### Given request
Can the data below be echoed back word for word?

[3D scene scripts]
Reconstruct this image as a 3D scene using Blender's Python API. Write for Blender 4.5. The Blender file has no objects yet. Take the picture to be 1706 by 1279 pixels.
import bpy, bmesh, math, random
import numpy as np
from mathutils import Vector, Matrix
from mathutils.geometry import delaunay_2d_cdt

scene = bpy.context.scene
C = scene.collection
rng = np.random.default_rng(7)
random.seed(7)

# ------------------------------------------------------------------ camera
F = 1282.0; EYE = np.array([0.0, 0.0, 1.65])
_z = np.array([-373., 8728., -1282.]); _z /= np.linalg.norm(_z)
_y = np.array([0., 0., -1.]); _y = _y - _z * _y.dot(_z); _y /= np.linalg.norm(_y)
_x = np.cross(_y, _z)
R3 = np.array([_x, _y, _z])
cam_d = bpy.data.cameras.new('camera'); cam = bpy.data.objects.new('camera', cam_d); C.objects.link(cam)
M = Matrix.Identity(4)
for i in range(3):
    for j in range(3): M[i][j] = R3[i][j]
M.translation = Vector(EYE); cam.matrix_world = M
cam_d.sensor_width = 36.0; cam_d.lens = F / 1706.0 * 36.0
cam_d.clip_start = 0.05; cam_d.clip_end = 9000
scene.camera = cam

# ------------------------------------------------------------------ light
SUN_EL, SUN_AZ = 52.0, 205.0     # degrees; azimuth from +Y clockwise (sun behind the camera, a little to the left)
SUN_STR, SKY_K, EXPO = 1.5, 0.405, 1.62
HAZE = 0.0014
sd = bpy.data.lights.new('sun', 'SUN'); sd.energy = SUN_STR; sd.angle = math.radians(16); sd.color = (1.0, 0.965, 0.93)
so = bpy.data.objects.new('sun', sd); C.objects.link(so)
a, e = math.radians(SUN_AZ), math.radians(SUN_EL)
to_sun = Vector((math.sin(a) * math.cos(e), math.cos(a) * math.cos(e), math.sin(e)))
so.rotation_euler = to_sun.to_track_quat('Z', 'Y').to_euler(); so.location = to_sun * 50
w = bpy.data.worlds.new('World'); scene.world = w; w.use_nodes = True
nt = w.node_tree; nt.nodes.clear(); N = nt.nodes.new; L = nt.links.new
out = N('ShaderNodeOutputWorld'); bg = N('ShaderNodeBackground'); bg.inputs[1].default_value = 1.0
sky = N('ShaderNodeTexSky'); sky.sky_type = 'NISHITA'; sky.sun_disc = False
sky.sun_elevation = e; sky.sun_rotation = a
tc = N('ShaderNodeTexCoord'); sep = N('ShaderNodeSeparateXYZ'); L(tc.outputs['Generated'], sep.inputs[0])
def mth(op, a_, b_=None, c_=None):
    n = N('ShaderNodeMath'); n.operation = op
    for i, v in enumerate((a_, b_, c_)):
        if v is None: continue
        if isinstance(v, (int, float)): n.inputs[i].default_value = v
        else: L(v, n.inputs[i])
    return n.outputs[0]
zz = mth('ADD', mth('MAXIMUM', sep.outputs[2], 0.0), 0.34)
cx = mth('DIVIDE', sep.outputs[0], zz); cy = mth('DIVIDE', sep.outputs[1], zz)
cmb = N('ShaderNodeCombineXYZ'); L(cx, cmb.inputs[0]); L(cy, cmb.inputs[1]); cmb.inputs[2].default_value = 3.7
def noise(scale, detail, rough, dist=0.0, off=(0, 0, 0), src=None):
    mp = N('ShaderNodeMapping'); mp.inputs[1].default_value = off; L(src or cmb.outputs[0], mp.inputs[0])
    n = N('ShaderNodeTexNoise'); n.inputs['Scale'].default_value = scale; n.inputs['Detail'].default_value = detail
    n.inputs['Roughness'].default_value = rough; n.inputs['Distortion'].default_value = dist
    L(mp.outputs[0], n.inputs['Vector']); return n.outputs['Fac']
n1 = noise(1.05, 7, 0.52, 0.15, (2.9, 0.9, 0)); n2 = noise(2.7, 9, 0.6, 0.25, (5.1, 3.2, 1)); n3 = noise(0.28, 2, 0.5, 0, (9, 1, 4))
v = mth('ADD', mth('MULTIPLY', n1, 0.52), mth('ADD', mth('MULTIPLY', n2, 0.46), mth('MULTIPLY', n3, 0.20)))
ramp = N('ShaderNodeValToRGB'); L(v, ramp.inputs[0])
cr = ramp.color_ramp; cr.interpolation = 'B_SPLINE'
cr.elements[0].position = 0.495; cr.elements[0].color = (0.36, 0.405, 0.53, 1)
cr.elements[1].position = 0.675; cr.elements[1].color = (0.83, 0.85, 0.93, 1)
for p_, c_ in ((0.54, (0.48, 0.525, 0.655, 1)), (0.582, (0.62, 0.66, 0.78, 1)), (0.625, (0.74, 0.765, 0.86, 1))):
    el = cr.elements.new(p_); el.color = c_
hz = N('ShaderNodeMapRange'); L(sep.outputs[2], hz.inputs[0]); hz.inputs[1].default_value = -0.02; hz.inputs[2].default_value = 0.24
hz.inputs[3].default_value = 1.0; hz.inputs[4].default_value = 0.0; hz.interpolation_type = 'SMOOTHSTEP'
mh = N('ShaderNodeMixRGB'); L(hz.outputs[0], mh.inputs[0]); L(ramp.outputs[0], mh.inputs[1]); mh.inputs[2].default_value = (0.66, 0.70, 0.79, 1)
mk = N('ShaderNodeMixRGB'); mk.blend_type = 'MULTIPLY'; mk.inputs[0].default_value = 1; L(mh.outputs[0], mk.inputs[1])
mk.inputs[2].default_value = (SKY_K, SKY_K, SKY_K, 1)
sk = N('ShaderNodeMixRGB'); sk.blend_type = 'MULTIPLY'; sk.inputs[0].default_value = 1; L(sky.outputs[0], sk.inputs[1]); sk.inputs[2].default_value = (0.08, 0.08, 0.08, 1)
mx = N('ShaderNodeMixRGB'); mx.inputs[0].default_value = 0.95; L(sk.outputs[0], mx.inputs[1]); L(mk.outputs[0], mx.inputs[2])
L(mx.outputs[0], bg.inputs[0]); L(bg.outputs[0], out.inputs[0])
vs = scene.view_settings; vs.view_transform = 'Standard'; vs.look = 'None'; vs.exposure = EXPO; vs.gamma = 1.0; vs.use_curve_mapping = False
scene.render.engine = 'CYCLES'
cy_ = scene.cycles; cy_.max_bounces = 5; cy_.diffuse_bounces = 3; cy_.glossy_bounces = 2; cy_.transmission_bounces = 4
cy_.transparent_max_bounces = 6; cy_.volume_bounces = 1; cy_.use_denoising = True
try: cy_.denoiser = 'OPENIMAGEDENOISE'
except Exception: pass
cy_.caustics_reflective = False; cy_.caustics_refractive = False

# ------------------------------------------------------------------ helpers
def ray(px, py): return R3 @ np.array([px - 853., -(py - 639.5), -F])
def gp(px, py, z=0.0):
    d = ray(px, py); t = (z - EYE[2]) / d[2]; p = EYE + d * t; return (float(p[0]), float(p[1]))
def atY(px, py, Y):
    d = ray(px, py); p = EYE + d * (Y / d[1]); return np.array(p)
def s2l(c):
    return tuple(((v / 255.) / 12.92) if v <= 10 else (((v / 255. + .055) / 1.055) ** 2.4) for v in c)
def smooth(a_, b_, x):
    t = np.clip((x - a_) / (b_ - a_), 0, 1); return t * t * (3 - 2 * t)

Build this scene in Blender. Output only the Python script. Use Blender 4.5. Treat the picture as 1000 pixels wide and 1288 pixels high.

### Solution to this exercise
Reconstruct this image as a 3D scene using Blender's Python API. Write for Blender 4.5. The Blender file has no objects yet. Take the picture to be 1706 by 1279 pixels.
import bpy, bmesh, math, random
import numpy as np
from mathutils import Vector, Matrix
from mathutils.geometry import delaunay_2d_cdt

scene = bpy.context.scene
C = scene.collection
rng = np.random.default_rng(7)
random.seed(7)

# ------------------------------------------------------------------ camera
F = 1282.0; EYE = np.array([0.0, 0.0, 1.65])
_z = np.array([-373., 8728., -1282.]); _z /= np.linalg.norm(_z)
_y = np.array([0., 0., -1.]); _y = _y - _z * _y.dot(_z); _y /= np.linalg.norm(_y)
_x = np.cross(_y, _z)
R3 = np.array([_x, _y, _z])
cam_d = bpy.data.cameras.new('camera'); cam = bpy.data.objects.new('camera', cam_d); C.objects.link(cam)
M = Matrix.Identity(4)
for i in range(3):
    for j in range(3): M[i][j] = R3[i][j]
M.translation = Vector(EYE); cam.matrix_world = M
cam_d.sensor_width = 36.0; cam_d.lens = F / 1706.0 * 36.0
cam_d.clip_start = 0.05; cam_d.clip_end = 9000
scene.camera = cam

# ------------------------------------------------------------------ light
SUN_EL, SUN_AZ = 52.0, 205.0     # degrees; azimuth from +Y clockwise (sun behind the camera, a little to the left)
SUN_STR, SKY_K, EXPO = 1.5, 0.405, 1.62
HAZE = 0.0014
sd = bpy.data.lights.new('sun', 'SUN'); sd.energy = SUN_STR; sd.angle = math.radians(16); sd.color = (1.0, 0.965, 0.93)
so = bpy.data.objects.new('sun', sd); C.objects.link(so)
a, e = math.radians(SUN_AZ), math.radians(SUN_EL)
to_sun = Vector((math.sin(a) * math.cos(e), math.cos(a) * math.cos(e), math.sin(e)))
so.rotation_euler = to_sun.to_track_quat('Z', 'Y').to_euler(); so.location = to_sun * 50
w = bpy.data.worlds.new('World'); scene.world = w; w.use_nodes = True
nt = w.node_tree; nt.nodes.clear(); N = nt.nodes.new; L = nt.links.new
out = N('ShaderNodeOutputWorld'); bg = N('ShaderNodeBackground'); bg.inputs[1].default_value = 1.0
sky = N('ShaderNodeTexSky'); sky.sky_type = 'NISHITA'; sky.sun_disc = False
sky.sun_elevation = e; sky.sun_rotation = a
tc = N('ShaderNodeTexCoord'); sep = N('ShaderNodeSeparateXYZ'); L(tc.outputs['Generated'], sep.inputs[0])
def mth(op, a_, b_=None, c_=None):
    n = N('ShaderNodeMath'); n.operation = op
    for i, v in enumerate((a_, b_, c_)):
        if v is None: continue
        if isinstance(v, (int, float)): n.inputs[i].default_value = v
        else: L(v, n.inputs[i])
    return n.outputs[0]
zz = mth('ADD', mth('MAXIMUM', sep.outputs[2], 0.0), 0.34)
cx = mth('DIVIDE', sep.outputs[0], zz); cy = mth('DIVIDE', sep.outputs[1], zz)
cmb = N('ShaderNodeCombineXYZ'); L(cx, cmb.inputs[0]); L(cy, cmb.inputs[1]); cmb.inputs[2].default_value = 3.7
def noise(scale, detail, rough, dist=0.0, off=(0, 0, 0), src=None):
    mp = N('ShaderNodeMapping'); mp.inputs[1].default_value = off; L(src or cmb.outputs[0], mp.inputs[0])
    n = N('ShaderNodeTexNoise'); n.inputs['Scale'].default_value = scale; n.inputs['Detail'].default_value = detail
    n.inputs['Roughness'].default_value = rough; n.inputs['Distortion'].default_value = dist
    L(mp.outputs[0], n.inputs['Vector']); return n.outputs['Fac']
n1 = noise(1.05, 7, 0.52, 0.15, (2.9, 0.9, 0)); n2 = noise(2.7, 9, 0.6, 0.25, (5.1, 3.2, 1)); n3 = noise(0.28, 2, 0.5, 0, (9, 1, 4))
v = mth('ADD', mth('MULTIPLY', n1, 0.52), mth('ADD', mth('MULTIPLY', n2, 0.46), mth('MULTIPLY', n3, 0.20)))
ramp = N('ShaderNodeValToRGB'); L(v, ramp.inputs[0])
cr = ramp.color_ramp; cr.interpolation = 'B_SPLINE'
cr.elements[0].position = 0.495; cr.elements[0].color = (0.36, 0.405, 0.53, 1)
cr.elements[1].position = 0.675; cr.elements[1].color = (0.83, 0.85, 0.93, 1)
for p_, c_ in ((0.54, (0.48, 0.525, 0.655, 1)), (0.582, (0.62, 0.66, 0.78, 1)), (0.625, (0.74, 0.765, 0.86, 1))):
    el = cr.elements.new(p_); el.color = c_
hz = N('ShaderNodeMapRange'); L(sep.outputs[2], hz.inputs[0]); hz.inputs[1].default_value = -0.02; hz.inputs[2].default_value = 0.24
hz.inputs[3].default_value = 1.0; hz.inputs[4].default_value = 0.0; hz.interpolation_type = 'SMOOTHSTEP'
mh = N('ShaderNodeMixRGB'); L(hz.outputs[0], mh.inputs[0]); L(ramp.outputs[0], mh.inputs[1]); mh.inputs[2].default_value = (0.66, 0.70, 0.79, 1)
mk = N('ShaderNodeMixRGB'); mk.blend_type = 'MULTIPLY'; mk.inputs[0].default_value = 1; L(mh.outputs[0], mk.inputs[1])
mk.inputs[2].default_value = (SKY_K, SKY_K, SKY_K, 1)
sk = N('ShaderNodeMixRGB'); sk.blend_type = 'MULTIPLY'; sk.inputs[0].default_value = 1; L(sky.outputs[0], sk.inputs[1]); sk.inputs[2].default_value = (0.08, 0.08, 0.08, 1)
mx = N('ShaderNodeMixRGB'); mx.inputs[0].default_value = 0.95; L(sk.outputs[0], mx.inputs[1]); L(mk.outputs[0], mx.inputs[2])
L(mx.outputs[0], bg.inputs[0]); L(bg.outputs[0], out.inputs[0])
vs = scene.view_settings; vs.view_transform = 'Standard'; vs.look = 'None'; vs.exposure = EXPO; vs.gamma = 1.0; vs.use_curve_mapping = False
scene.render.engine = 'CYCLES'
cy_ = scene.cycles; cy_.max_bounces = 5; cy_.diffuse_bounces = 3; cy_.glossy_bounces = 2; cy_.transmission_bounces = 4
cy_.transparent_max_bounces = 6; cy_.volume_bounces = 1; cy_.use_denoising = True
try: cy_.denoiser = 'OPENIMAGEDENOISE'
except Exception: pass
cy_.caustics_reflective = False; cy_.caustics_refractive = False

# ------------------------------------------------------------------ helpers
def ray(px, py): return R3 @ np.array([px - 853., -(py - 639.5), -F])
def gp(px, py, z=0.0):
    d = ray(px, py); t = (z - EYE[2]) / d[2]; p = EYE + d * t; return (float(p[0]), float(p[1]))
def atY(px, py, Y):
    d = ray(px, py); p = EYE + d * (Y / d[1]); return np.array(p)
def s2l(c):
    return tuple(((v / 255.) / 12.92) if v <= 10 else (((v / 255. + .055) / 1.055) ** 2.4) for v in c)
def smooth(a_, b_, x):
    t = np.clip((x - a_) / (b_ - a_), 0, 1); return t * t * (3 - 2 * t)

Build this scene in Blender. Output only the Python script. Use Blender 4.5. Treat the picture as 1000 pixels wide and 1288 pixels high.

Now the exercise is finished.